If only. All income, earned inside and outside the country, of U.S. citizens is taxable under Sections 1, 61, 63, and others. Section 861, and accompanying regulation 26 C.F.R. § 1.861-8, list what income is earned "inside" the country, and that's relevant only to non-residents and foreign corporations because they only pay tax on domestic income. The list doesn't really matter for U.S. citizens, because they are taxed on all income, whether it is earned domestically or foreign.
Even putting that aside, among the taxable items on the § 861 list is "[c]ompensation for labor or personal services performed in the United States." § 861(a)(3). So any income earned in the United States is taxable even under Section 861. IRS regulations re-iterate this point, stating:
"In general, all citizens of the United States, wherever resident, and all resident alien individuals are liable to the income taxes imposed by the Code whether the income is received from sources within or without the United States."
26 C.F.R. § 1.1-1(b). § 861 advocates argue that regulation § 1.861-8 (which provides more detail on types of income that are to be treated as "domestic") overrides § 861(a)(3), but laws always override regulations.
Courts have conducted a similar analysis in reviewing the § 861 argument, and those who rely on it to avoid income taxes routinely face fines and imprisonment.
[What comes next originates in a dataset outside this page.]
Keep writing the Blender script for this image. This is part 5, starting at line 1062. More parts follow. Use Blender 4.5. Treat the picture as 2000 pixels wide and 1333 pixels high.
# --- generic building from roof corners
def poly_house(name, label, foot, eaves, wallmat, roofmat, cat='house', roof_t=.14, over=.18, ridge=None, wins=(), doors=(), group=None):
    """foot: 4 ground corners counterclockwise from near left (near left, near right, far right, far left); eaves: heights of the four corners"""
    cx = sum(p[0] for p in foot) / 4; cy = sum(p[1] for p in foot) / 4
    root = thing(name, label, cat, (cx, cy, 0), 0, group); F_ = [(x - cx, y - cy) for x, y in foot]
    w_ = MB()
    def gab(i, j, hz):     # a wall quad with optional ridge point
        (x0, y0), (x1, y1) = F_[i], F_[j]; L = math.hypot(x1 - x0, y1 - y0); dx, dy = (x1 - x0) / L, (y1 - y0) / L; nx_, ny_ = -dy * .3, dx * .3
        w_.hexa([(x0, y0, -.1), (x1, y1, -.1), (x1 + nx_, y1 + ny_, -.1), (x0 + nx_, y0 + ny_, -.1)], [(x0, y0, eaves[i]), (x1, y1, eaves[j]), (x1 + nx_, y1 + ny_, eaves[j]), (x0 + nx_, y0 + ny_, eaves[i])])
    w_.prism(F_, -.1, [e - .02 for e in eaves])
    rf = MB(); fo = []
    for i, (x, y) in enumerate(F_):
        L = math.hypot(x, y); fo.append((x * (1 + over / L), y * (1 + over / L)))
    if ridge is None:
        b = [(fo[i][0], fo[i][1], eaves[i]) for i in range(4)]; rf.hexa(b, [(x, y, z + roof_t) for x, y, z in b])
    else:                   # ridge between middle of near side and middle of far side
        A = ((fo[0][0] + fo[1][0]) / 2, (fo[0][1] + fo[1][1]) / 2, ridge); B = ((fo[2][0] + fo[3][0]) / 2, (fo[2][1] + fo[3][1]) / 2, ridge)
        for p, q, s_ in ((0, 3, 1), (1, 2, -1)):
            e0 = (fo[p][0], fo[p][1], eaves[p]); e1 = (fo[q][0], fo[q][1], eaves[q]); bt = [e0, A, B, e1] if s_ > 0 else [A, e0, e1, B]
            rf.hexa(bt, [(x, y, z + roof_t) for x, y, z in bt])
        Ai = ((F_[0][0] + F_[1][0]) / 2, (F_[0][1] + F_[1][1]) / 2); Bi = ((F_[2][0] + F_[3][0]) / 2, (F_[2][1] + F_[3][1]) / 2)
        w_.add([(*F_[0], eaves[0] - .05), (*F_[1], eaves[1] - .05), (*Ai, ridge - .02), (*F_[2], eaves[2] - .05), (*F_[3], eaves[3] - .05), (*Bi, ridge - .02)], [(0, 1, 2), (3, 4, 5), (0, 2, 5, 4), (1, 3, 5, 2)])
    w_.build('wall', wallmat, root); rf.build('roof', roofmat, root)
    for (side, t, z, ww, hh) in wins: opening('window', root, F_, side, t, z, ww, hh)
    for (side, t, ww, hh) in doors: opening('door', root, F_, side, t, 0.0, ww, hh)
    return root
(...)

The taxpayer often gets much harder than scammer who gives him or her fraudulent advice. For a list of cases and penalties, see here.
The Internal Revenue Code is long and complicated, and we at the Tax Foundation work for a tax system that is simple and transparent, and doesn't inhibit our economy with excessive burdens on individuals. But we're not there yet. If someone tries to convince you that there's no obligation to pay income taxes, remember that if it sounds too good to be true, it often isn't true.